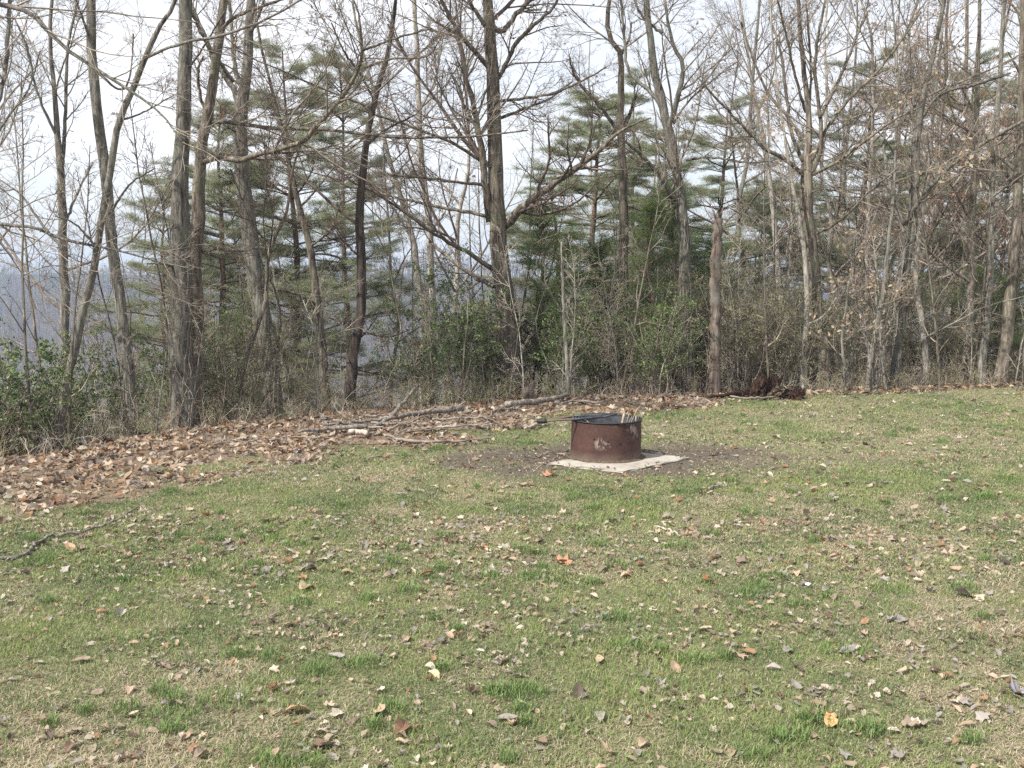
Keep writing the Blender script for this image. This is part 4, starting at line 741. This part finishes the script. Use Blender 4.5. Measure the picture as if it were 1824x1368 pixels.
# (px, distance, kind)
for px, Y, k in [(150, 36, 1), (265, 34, 3), (700, 28, 3), (800, 27, 1), (840, 34, 3), (945, 33, 3), (1040, 38, 1), (1150, 34, 3),
                 (1322, 26, 3), (1350, 34, 3), (1495, 26, 3), (1525, 22, 5), (1575, 28, 5), (1625, 24, 5), (1660, 23, 4), (1690, 33, 1), (1705, 25, 4), (1755, 24, 4), (1795, 27, 0), (1820, 23, 4), (1870, 21, 0), (1960, 22, 1), (2060, 24, 0), (2150, 23, 3), (2250, 26, 1), (2380, 26, 0), (-160, 18, 1), (-260, 20, 0), (1500, 21.5, 5), (1206, 34, 3),
                 (-40, 24, 0), (1380, 48, 1), (1480, 46, 0), (1560, 42, 1), (1720, 45, 0)]:
    x = (px - 912) / F * Y; spots.append((x, Y, k))
for x, Y, k in spots:
    loc = (x, Y, gzs(x, Y) - .05); s = rng.uniform(.85, 1.2) * (1 + max(0, -loc[2]) * .018)
    if roots[k] is None: roots[k] = mk('background_tree', LBL[k], 'tree', BP[k], GRP[k]); o = roots[k]; o.location = loc; o.rotation_euler[2] = rng.rand() * 6; o.scale = (s,) * 3
    else: copy_thing(roots[k], loc, rng.rand() * 6.28, s, label=LBL[k])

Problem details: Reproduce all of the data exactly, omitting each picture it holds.

Result of the exercise:
Keep writing the Blender script for this image. This is part 4, starting at line 741. This part finishes the script. Use Blender 4.5. Measure the picture as if it were 1824x1368 pixels.
# (px, distance, kind)
for px, Y, k in [(150, 36, 1), (265, 34, 3), (700, 28, 3), (800, 27, 1), (840, 34, 3), (945, 33, 3), (1040, 38, 1), (1150, 34, 3),
                 (1322, 26, 3), (1350, 34, 3), (1495, 26, 3), (1525, 22, 5), (1575, 28, 5), (1625, 24, 5), (1660, 23, 4), (1690, 33, 1), (1705, 25, 4), (1755, 24, 4), (1795, 27, 0), (1820, 23, 4), (1870, 21, 0), (1960, 22, 1), (2060, 24, 0), (2150, 23, 3), (2250, 26, 1), (2380, 26, 0), (-160, 18, 1), (-260, 20, 0), (1500, 21.5, 5), (1206, 34, 3),
                 (-40, 24, 0), (1380, 48, 1), (1480, 46, 0), (1560, 42, 1), (1720, 45, 0)]:
    x = (px - 912) / F * Y; spots.append((x, Y, k))
for x, Y, k in spots:
    loc = (x, Y, gzs(x, Y) - .05); s = rng.uniform(.85, 1.2) * (1 + max(0, -loc[2]) * .018)
    if roots[k] is None: roots[k] = mk('background_tree', LBL[k], 'tree', BP[k], GRP[k]); o = roots[k]; o.location = loc; o.rotation_euler[2] = rng.rand() * 6; o.scale = (s,) * 3
    else: copy_thing(roots[k], loc, rng.rand() * 6.28, s, label=LBL[k])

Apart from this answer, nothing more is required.